_What to produce_
Print the listing that follows, character for character.

_Raw data_

================================

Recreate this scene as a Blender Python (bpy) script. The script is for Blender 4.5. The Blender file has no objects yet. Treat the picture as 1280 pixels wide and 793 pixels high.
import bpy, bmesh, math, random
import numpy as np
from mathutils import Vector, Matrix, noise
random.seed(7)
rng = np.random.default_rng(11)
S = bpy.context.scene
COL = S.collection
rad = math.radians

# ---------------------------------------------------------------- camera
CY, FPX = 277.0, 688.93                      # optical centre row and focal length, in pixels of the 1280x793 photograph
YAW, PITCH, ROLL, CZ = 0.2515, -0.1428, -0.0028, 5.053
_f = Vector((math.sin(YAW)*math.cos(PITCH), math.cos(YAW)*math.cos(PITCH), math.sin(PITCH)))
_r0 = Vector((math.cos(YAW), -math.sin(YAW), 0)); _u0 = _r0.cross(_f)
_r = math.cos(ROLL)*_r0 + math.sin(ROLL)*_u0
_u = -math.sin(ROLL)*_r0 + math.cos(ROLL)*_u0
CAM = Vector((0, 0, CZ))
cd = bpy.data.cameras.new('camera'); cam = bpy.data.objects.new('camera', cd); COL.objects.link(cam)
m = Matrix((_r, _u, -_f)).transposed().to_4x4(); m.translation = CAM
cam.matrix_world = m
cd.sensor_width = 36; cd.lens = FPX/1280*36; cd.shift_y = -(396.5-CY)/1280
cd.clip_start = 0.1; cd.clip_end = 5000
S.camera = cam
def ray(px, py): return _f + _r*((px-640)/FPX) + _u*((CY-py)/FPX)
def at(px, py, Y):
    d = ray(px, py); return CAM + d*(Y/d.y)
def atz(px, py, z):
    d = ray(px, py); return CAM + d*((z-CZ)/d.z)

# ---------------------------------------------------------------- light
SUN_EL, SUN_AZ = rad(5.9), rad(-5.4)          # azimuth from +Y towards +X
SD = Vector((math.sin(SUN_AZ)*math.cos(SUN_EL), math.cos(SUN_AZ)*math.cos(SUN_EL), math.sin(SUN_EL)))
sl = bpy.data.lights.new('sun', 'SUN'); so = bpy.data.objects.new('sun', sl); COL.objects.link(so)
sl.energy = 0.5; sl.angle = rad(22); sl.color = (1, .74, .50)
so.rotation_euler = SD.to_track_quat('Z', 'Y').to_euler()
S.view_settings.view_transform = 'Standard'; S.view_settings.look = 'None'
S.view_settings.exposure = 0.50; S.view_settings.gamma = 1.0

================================

_Finished task_
Recreate this scene as a Blender Python (bpy) script. The script is for Blender 4.5. The Blender file has no objects yet. Treat the picture as 1280 pixels wide and 793 pixels high.
import bpy, bmesh, math, random
import numpy as np
from mathutils import Vector, Matrix, noise
random.seed(7)
rng = np.random.default_rng(11)
S = bpy.context.scene
COL = S.collection
rad = math.radians

# ---------------------------------------------------------------- camera
CY, FPX = 277.0, 688.93                      # optical centre row and focal length, in pixels of the 1280x793 photograph
YAW, PITCH, ROLL, CZ = 0.2515, -0.1428, -0.0028, 5.053
_f = Vector((math.sin(YAW)*math.cos(PITCH), math.cos(YAW)*math.cos(PITCH), math.sin(PITCH)))
_r0 = Vector((math.cos(YAW), -math.sin(YAW), 0)); _u0 = _r0.cross(_f)
_r = math.cos(ROLL)*_r0 + math.sin(ROLL)*_u0
_u = -math.sin(ROLL)*_r0 + math.cos(ROLL)*_u0
CAM = Vector((0, 0, CZ))
cd = bpy.data.cameras.new('camera'); cam = bpy.data.objects.new('camera', cd); COL.objects.link(cam)
m = Matrix((_r, _u, -_f)).transposed().to_4x4(); m.translation = CAM
cam.matrix_world = m
cd.sensor_width = 36; cd.lens = FPX/1280*36; cd.shift_y = -(396.5-CY)/1280
cd.clip_start = 0.1; cd.clip_end = 5000
S.camera = cam
def ray(px, py): return _f + _r*((px-640)/FPX) + _u*((CY-py)/FPX)
def at(px, py, Y):
    d = ray(px, py); return CAM + d*(Y/d.y)
def atz(px, py, z):
    d = ray(px, py); return CAM + d*((z-CZ)/d.z)

# ---------------------------------------------------------------- light
SUN_EL, SUN_AZ = rad(5.9), rad(-5.4)          # azimuth from +Y towards +X
SD = Vector((math.sin(SUN_AZ)*math.cos(SUN_EL), math.cos(SUN_AZ)*math.cos(SUN_EL), math.sin(SUN_EL)))
sl = bpy.data.lights.new('sun', 'SUN'); so = bpy.data.objects.new('sun', sl); COL.objects.link(so)
sl.energy = 0.5; sl.angle = rad(22); sl.color = (1, .74, .50)
so.rotation_euler = SD.to_track_quat('Z', 'Y').to_euler()
S.view_settings.view_transform = 'Standard'; S.view_settings.look = 'None'
S.view_settings.exposure = 0.50; S.view_settings.gamma = 1.0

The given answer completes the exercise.